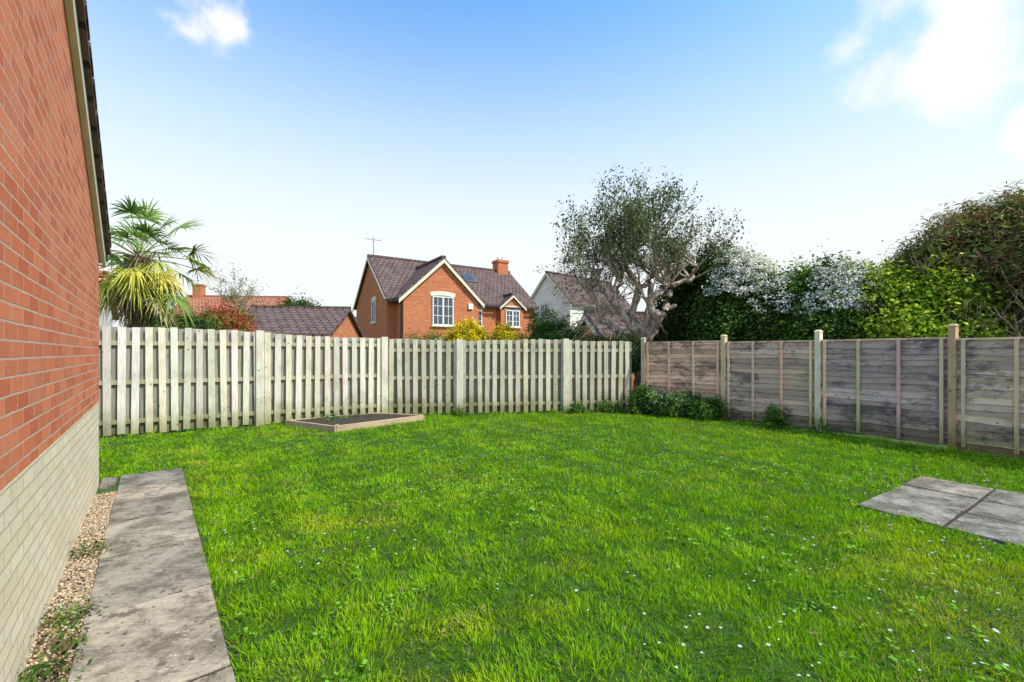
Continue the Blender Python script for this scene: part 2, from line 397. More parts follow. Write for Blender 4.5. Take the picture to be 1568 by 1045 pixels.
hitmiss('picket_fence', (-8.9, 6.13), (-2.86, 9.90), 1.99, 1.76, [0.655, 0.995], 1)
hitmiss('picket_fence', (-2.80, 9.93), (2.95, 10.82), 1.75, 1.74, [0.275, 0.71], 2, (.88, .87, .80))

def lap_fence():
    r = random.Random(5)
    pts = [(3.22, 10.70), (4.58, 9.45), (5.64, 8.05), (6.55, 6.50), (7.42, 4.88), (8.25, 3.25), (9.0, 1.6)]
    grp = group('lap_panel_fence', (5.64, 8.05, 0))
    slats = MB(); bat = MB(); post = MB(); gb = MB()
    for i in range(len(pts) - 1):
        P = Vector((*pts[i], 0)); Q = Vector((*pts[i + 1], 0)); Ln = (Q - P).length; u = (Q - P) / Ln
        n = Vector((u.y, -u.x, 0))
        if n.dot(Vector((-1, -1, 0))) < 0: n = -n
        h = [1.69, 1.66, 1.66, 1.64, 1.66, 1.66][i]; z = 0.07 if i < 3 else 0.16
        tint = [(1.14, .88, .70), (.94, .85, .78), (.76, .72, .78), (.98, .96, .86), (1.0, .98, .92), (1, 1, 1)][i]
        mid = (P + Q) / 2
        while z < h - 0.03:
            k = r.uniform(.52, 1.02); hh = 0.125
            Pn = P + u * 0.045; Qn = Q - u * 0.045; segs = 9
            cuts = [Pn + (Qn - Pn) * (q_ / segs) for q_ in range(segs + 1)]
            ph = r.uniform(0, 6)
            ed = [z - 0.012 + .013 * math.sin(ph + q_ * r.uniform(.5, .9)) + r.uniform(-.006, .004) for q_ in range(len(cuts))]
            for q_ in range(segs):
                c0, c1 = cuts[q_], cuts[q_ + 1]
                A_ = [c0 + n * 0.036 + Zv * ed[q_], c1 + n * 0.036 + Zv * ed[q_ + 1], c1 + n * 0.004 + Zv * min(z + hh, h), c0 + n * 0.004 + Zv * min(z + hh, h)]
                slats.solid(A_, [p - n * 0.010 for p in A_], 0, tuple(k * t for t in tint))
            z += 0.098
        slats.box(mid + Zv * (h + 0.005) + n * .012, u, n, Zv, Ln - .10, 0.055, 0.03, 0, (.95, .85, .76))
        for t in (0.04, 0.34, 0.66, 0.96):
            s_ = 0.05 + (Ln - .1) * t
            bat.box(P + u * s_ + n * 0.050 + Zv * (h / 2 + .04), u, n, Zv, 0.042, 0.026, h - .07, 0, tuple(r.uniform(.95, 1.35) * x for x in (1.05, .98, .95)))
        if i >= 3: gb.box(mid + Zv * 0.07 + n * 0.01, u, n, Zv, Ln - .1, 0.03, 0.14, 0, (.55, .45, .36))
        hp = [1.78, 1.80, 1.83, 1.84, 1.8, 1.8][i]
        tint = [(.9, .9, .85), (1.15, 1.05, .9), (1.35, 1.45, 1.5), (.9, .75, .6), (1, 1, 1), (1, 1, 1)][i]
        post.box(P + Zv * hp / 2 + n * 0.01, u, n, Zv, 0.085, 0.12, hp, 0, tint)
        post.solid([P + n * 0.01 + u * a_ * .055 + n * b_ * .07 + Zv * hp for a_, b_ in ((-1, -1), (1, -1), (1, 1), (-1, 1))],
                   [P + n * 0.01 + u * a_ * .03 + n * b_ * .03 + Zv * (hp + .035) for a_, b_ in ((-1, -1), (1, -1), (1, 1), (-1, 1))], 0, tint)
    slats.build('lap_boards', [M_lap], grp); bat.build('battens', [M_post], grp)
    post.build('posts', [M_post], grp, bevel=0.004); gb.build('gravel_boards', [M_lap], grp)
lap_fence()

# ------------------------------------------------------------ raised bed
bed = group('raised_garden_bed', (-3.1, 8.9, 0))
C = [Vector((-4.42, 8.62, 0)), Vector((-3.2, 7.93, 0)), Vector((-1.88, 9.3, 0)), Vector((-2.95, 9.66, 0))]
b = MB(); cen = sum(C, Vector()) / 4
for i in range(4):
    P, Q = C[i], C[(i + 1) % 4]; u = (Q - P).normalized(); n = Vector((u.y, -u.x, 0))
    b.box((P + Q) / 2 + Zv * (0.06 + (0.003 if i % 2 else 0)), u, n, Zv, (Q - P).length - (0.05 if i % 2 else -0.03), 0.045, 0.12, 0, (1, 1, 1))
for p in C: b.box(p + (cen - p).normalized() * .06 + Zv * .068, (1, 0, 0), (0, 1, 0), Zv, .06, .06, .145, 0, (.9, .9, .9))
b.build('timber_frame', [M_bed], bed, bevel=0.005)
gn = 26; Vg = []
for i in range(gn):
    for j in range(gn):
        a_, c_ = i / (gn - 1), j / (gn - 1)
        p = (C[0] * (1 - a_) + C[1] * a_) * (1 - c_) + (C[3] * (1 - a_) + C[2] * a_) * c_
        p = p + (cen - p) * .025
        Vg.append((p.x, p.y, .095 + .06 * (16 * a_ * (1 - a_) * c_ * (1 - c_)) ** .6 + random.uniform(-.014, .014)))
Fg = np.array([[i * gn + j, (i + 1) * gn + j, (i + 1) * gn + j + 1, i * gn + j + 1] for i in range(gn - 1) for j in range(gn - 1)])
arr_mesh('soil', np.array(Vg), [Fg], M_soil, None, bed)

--

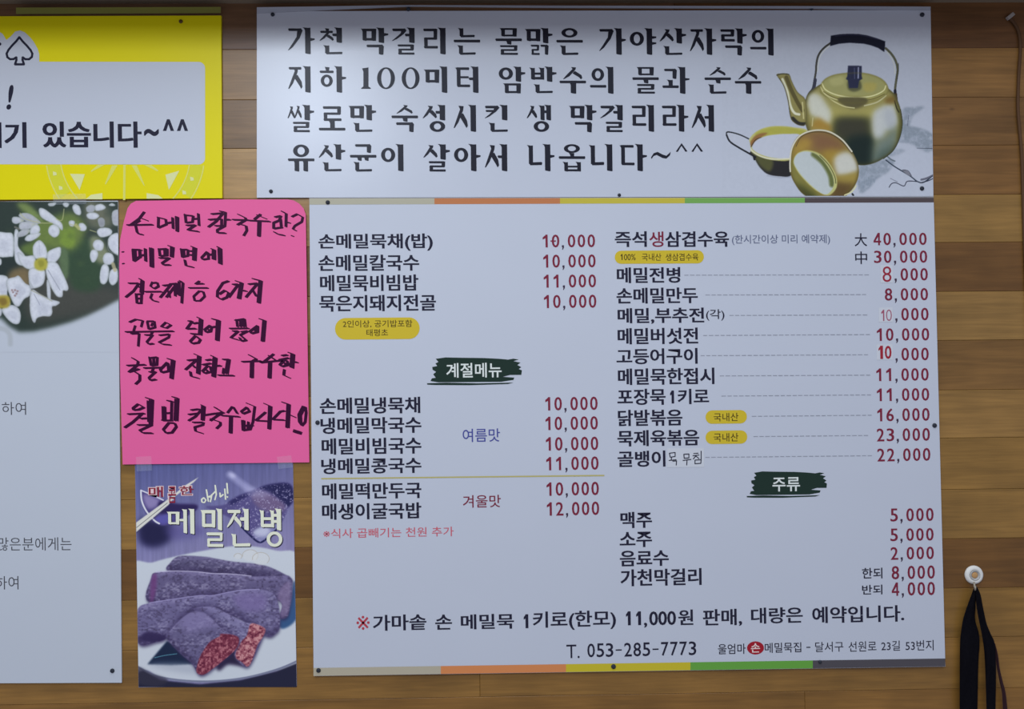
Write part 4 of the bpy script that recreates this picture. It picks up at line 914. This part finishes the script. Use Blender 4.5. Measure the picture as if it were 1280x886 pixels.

● **Aim of the exercise**
Return the lines from the line with "Continue the Blender" through the line with "(.88, .87, .80))", inclusive, exactly as they stand, and nothing else.

● **Finished exercise**
Continue the Blender Python script for this scene: part 2, from line 397. More parts follow. Write for Blender 4.5. Take the picture to be 1568 by 1045 pixels.
hitmiss('picket_fence', (-8.9, 6.13), (-2.86, 9.90), 1.99, 1.76, [0.655, 0.995], 1)
hitmiss('picket_fence', (-2.80, 9.93), (2.95, 10.82), 1.75, 1.74, [0.275, 0.71], 2, (.88, .87, .80))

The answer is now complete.